Look through the listing for the word "picture". Copy each line that has it.
#####
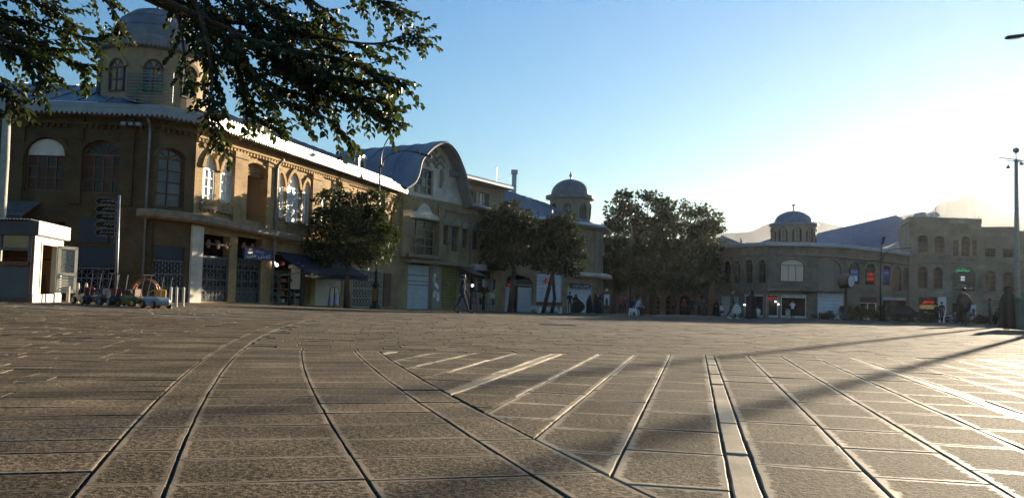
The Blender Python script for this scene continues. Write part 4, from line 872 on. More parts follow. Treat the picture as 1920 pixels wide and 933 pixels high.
for w in wins: segw.setdefault(C4.seg((w[1] + w[2]) / 2), []).append(('w', w))
for w in shops4: segw.setdefault(C4.seg((w[0] + w[1]) / 2), []).append(('s', w))
M_PINK = mat('painted_pink_sky_pane', (.55, .42, .40), .1, .1, 1, spec=.9)  # reflection of a pink sky painted into the pane colour
for i, F in enumerate(C4.F):
    holes = []; todo = []
    for k, w in segw.get(i, []):
        if k == 'w':
            p = op(F, *w[:6]); lo, hi = min(a for a, b in p), max(a for a, b in p)
            if lo < .06 or hi > F.L - .06: sh = max(.06 - lo, 0) + min(F.L - .06 - hi, 0); p = [(a + sh, b) for a, b in p]
            holes.append(p); todo.append((w[6], p))
        else:
            b = list(ground_box(F, *w)); b[0] = max(b[0], .06); b[1] = min(b[1], F.L - .06); holes.append(shop_hole(b)); todo.append(('s', b))
    wall_mesh(F, [(0, -1.2), (F.L, -1.2), (F.L, z4[i + 1]), (0, z4[i])], holes, .3).build('wall', M_Q, B4)
    for k, p in todo:
        if k == 's': interior(B4, F, *p)
        elif k == 'p': window(B4, F, p, 3, 1, M_WOOD, M_PINK, label='three-light window with a painted pink sky reflection'); hood(B4, F, p, M_QP, .2, .08)
        elif k == 'b': MB().prism(p, F.P, -.3, -.25).build('blind_arch', M_QP, B4); hood(B4, F, p, M_QP, .2, .08)
        else: window(B4, F, p, 2, 2, M_WOOD, M_GLASS if k != 'd' else M_BROWNP); hood(B4, F, p, M_QP, .16, .08)
sweep(q4, z4, [(0, -.1), (.3, -.06), (.5, .0), (.5, .1), (.38, .14), (.38, .24), (0, .3)]).build('eaves_cornice', M_ZINC, B4); valance(q4, z4, .51, .14, .25).build('valance', M_ZINC, B4)
sweep(q4, [z - 1.05 for z in z4], [(0, -.1), (.12, -.08), (.22, .0), (.12, .06), (0, .08)]).build('string_course', M_QP, B4)
sweep(q4[2:5], [2.35] * 3, [(0, -.06), (.7, -.05), (.75, 0), (.75, .08), (0, .12)]).build('shop_canopy_ledge', M_LEDGE, B4)
deck(B4, q4, [z + .2 for z in z4], 8, M_ROOF)
tc = at(1487.5, 440, 91.5); tower(B4, (tc.x, tc.y), 2.3, 6.9, 9.45, .12, 1.95, 1.3, M_QP, mat('blue_dome_metal', (.17, .21, .28), .5, .2, 2, .1, 10, metal=.25, dirt=.3), 10, 7.55, 9.1, .95, RAD(-99), ribs=30, over=.25, teeth=.22)
# finial: a small bird-like vane
fz = at(1487, 391, 91.5).z; VN = MB().tube([(tc.x, tc.y, fz - .25), (tc.x, tc.y, fz + .15), (tc.x - .05, tc.y, fz + .32)], [.09, .06, .1], 6); VN.tube([(tc.x - .25, tc.y, fz + .42), (tc.x, tc.y, fz + .36), (tc.x + .28, tc.y, fz + .46)], [.03, .13, .02], 6); VN.build('finial', M_DOME, B4)
# dark rear roofs behind the left wing and the dome
for pts in (((1352, 440), (1388, 455), (1389, 444), (1393, 462), (1345, 468)), ((1402, 452), (1405, 461), (1445, 447), (1446, 458), (1404, 466))):
    q = [at(x, y, 97) for x, y in pts]; q2 = [v + Vector((1.0, 4, 0)) for v in q]; n = len(q); MB().add(q + q2, [tuple(range(n)), tuple(range(2 * n - 1, n - 1, -1))] + [(i, (i + 1) % n, n + (i + 1) % n, n + i) for i in range(n)]).build('rear_roof', M_ROOF, B4)
def seg4(px): return C4.F[C4.seg(px)]
# ground floor shop fronts
def shopfront(B, F, x0, x1, yt, m, sash=2, fascia=.5, fm=None, glass=True):
    s0, s1, z0, z1 = ground_box(F, x0, x1, yt); mb = MB()
    for k in range(sash + 1): x = s0 + .05 + (s1 - s0 - .1) * k / sash; fbox(F, x - .05, x + .05, z0, z1 - fascia, -.2, -.1, mb)
    fbox(F, s0, s1, z0, z0 + .2, -.2, -.1, mb); fbox(F, s0, s1, z1 - fascia - .08, z1 - fascia, -.2, -.08, mb); o = mb.build('shop_front', m, B)
    fbox(F, s0, s1, z1 - fascia, z1, -.25, -.05).build('fascia_panel', fm or M_DARK, B)
    if glass: fbox(F, s0 + .1, s1 - .1, z0 + .2, z1 - fascia - .08, -.17, -.16).build('shop_glass', M_GLASS, B)
    return o
shopfront(B4, seg4(1413), 1395, 1431, 551, M_SHUTG, 1, .15, M_SHUTG, False); shopfront(B4, seg4(1448), 1437, 1459, 552, M_SHUT, 1, .5, M_SHUTG); shopfront(B4, seg4(1488), 1464, 1512, 552, M_SHUT, 1, .25, M_SHUTG, False)
F = seg4(1558); s0, s1, z0, z1 = ground_box(F, 1533, 1582, 545); shutter(B4, F, max(.1, s0), min(F.L - .1, s1), z0, z1, mat('pale_blue_white_shutter', (.58, .62, .66)), .35, label='blank pale shutter beside the street clock')
shopfront(B4, seg4(1628), 1612, 1644, 557, M_WHITEP, 2, .55, mat('dull_red_fascia', (.12, .03, .025), .6)); shopfront(B4, seg4(1678), 1656, 1700, 557, M_DARKMETAL, 3, .3, M_SHUTG)
F = seg4(1365); s0, s1, z0, z1 = ground_box(F, 1352, 1384, 555); shutter(B4, F, max(.1, s0), min(s1, F.L - .1), z0, z1, M_SHUTG, .3)
F = seg4(1448); lit_sign(F, 1438, 1458, 553.5, 562, 'ساندویچ', M_RED, 'red lit sign over the narrow shop door', d=.05)
F = seg4(1632); lit_sign(F, 1625, 1640, 508, 527, 'سفره', M_RED, 'red neon writing in an arched upper window', two='خانه', d=-.1)
for x0, x1, y0, y1, l in ((1595, 1609, 503, 528, 'blue and white poster in the arched window above the clock'), (1656, 1667, 505, 530, 'violet poster in the small arched window')):
    F = seg4((x0 + x1) / 2); a = F.rect(x0, x1, y0, y1, -.1); o = empty('window_poster', F.P((a[0] + a[1]) / 2, a[2], -.1), l, 'poster'); fbox(F, a[0], a[1], a[2], a[3], -.14, -.1).build('sheet', mat('poster_blue', (.06, .12, .34), .5, .3, 9), o); lettering(o, 'بیمه', F.P, a[0] + .08, a[1] - .08, a[2] + (a[3] - a[2]) * .75, .3, M_SW, -.095); fbox(F, a[0] + .1, a[1] - .1, a[2] + .08, a[2] + (a[3] - a[2]) * .45, -.1, -.094).build('picture', M_SW if x0 < 1600 else goods[4], o)
bulb(1454, 565, 86, 'shop_lamp', 'lamp over the narrow shop door, left of two'); bulb(1459.5, 570, 86, 'shop_lamp', 'lamp beside the narrow shop door, right of two'); bulb(1396, 571, 86, 'shop_lamp', 'lone small lamp beside the dark open shop')
# --- hall with the great slate-blue roof
H5 = empty('roofed_hall', at(1640, 470, 98), 'hall with a huge plain blue grey roof behind the low corner building', 'building')
r = [at(1532, 437, 107), at(1680, 403, 107), at(1708, 417, 101)]; e = [at(1532, 466, 97), at(1650, 466, 97), at(1709, 474, 96)]
seam_roof(H5, 'roof', e[0], e[1], r[0], r[1], 10, mat('slate_blue_roof', (.155, .17, .225), .6, .12, .8, .1, 5, metal=.15, dirt=.25), .03); seam_roof(H5, 'roof', e[1], at(1700, 447, 97.5), r[1], r[2], 4, MATS['slate_blue_roof'], .03)
q = [at(1652, 471, 96.6), at(1709, 476, 95.6), at(1709, 430, 97), at(1700, 446, 97.3)]; MB().add(q + [v + Vector((0, .3, 0)) for v in q], [(0, 1, 2, 3), (7, 6, 5, 4), (0, 4, 5, 1), (1, 5, 6, 2), (2, 6, 7, 3), (3, 7, 4, 0)]).build('gable_wall', M_WHPL, H5)
MB().hexa([Vector((v.x, v.y, z)) for z in (-1, 6.4) for v in (e[0] + Vector((0, .3, 0)), e[2] + Vector((0, .5, 0)), r[2] + Vector((2, 4, 0)), r[0] + Vector((0, 4, 0)))]).build('body', M_QP, H5)
# --- the tall plain building at the right
q5 = [plan(1705, 89.6), plan(1841, 87.6), plan(1912, 86.2), plan(1990, 85)]
B5 = empty('three_storey_building', (q5[1][0], q5[1][1], G(*q5[1])), 'three storey sandy brick building with a flat grey parapet at the right', 'building')
C5 = Chain(q5); M_R = brick_mat('brick_tall', C5.F[0].u, (.34, .275, .19), (.29, .23, .155), (.36, .3, .22)); z5 = [10.1, 9.85, 9.25]
W5 = [('round', 1721, 1739, 499, 540, None), ('round', 1750, 1768, 500, 541, None), ('round', 1786, 1830, 499, 545, 517), ('round', 1721, 1740, 440, 473, 446), ('round', 1752, 1771, 442, 475, 448), ('rect', 1787, 1797, 449, 480, None), ('round', 1802, 1818, 442, 480, 450), ('rect', 1823, 1832, 449, 480, None), ('rect', 1847, 1868, 465, 481, None), ('rect', 1880, 1900, 466, 482, None), ('round', 1847, 1867, 506, 546, None), ('round', 1880, 1901, 508, 547, None), ('rect', 1925, 1950, 466, 482, None), ('round', 1926, 1950, 509, 549, None)]
S5 = [(1722, 1756, 557), (1786, 1818, 568), (1838, 1882, 560)]
hz = [9.95, 9.7, 9.1]
for i, F in enumerate(C5.F):
    zt0 = (10.0, 9.35, 9.0)[i]; zt1 = (9.75, 9.2, 8.9)[i]; holes = []; todo = []
    for w in W5:
        if C5.seg((w[1] + w[2]) / 2) == i: p = op(F, *w); holes.append(p); todo.append((w, p))
    sh = [list(ground_box(F, *w)) for w in S5 if C5.seg((w[0] + w[1]) / 2) == i]
    wall_mesh(F, [(0, -1.2), (F.L, -1.2), (F.L, zt1), (0, zt0)], holes + [shop_hole(b) for b in sh], .3).build('wall', M_R, B5)
    for w, p in todo:
        if w[1] == 1786: MB().prism(p, F.P, -.3, -.2).build('arch_panel', mat('green_black_panel', (.03, .045, .035), .5, .3, 2), B5)
        else: window(B5, F, p, 2, 3, M_WOOD, M_GLASS)
        hood(B5, F, p, M_R, .18, .1)
        fbox(F, p[0][0] - .08, p[1][0] + .08, p[0][1] - .12, p[0][1] - .003, -.05, .12).build('window_sill', M_QP, B5)
    for b in sh: interior(B5, F, *b)
    for z in (5.75,): fbox(F, 0.01, F.L - .01, z, z + .14, .003, .14).build('string_course', M_QP, B5)
F = C5.F[0]; sweep(q5[:2], [9.98, 9.73], [(-7, .1), (-.1, .1), (-.1, -.02), (.25, -.02), (.25, .5), (.05, .56), (-7, .6)]).build('parapet', M_GREYPL, B5)
F = C5.F[1]; fbox(F, .02, F.L, 9.18, 9.42, -.3, .1).build('parapet', M_QP, B5)
F = C5.F[1]
for x in (1857.5, 1890): a = F.rect(x - 12, x + 12, 443, 462); hood(B5, F, outline('round', a[0], a[1], a[2], a[3], a[2] + .3), M_R, .14, .08)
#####
THE ANSWER ▸
The Blender Python script for this scene continues. Write part 4, from line 872 on. More parts follow. Treat the picture as 1920 pixels wide and 933 pixels high.
    F = seg4((x0 + x1) / 2); a = F.rect(x0, x1, y0, y1, -.1); o = empty('window_poster', F.P((a[0] + a[1]) / 2, a[2], -.1), l, 'poster'); fbox(F, a[0], a[1], a[2], a[3], -.14, -.1).build('sheet', mat('poster_blue', (.06, .12, .34), .5, .3, 9), o); lettering(o, 'بیمه', F.P, a[0] + .08, a[1] - .08, a[2] + (a[3] - a[2]) * .75, .3, M_SW, -.095); fbox(F, a[0] + .1, a[1] - .1, a[2] + .08, a[2] + (a[3] - a[2]) * .45, -.1, -.094).build('picture', M_SW if x0 < 1600 else goods[4], o)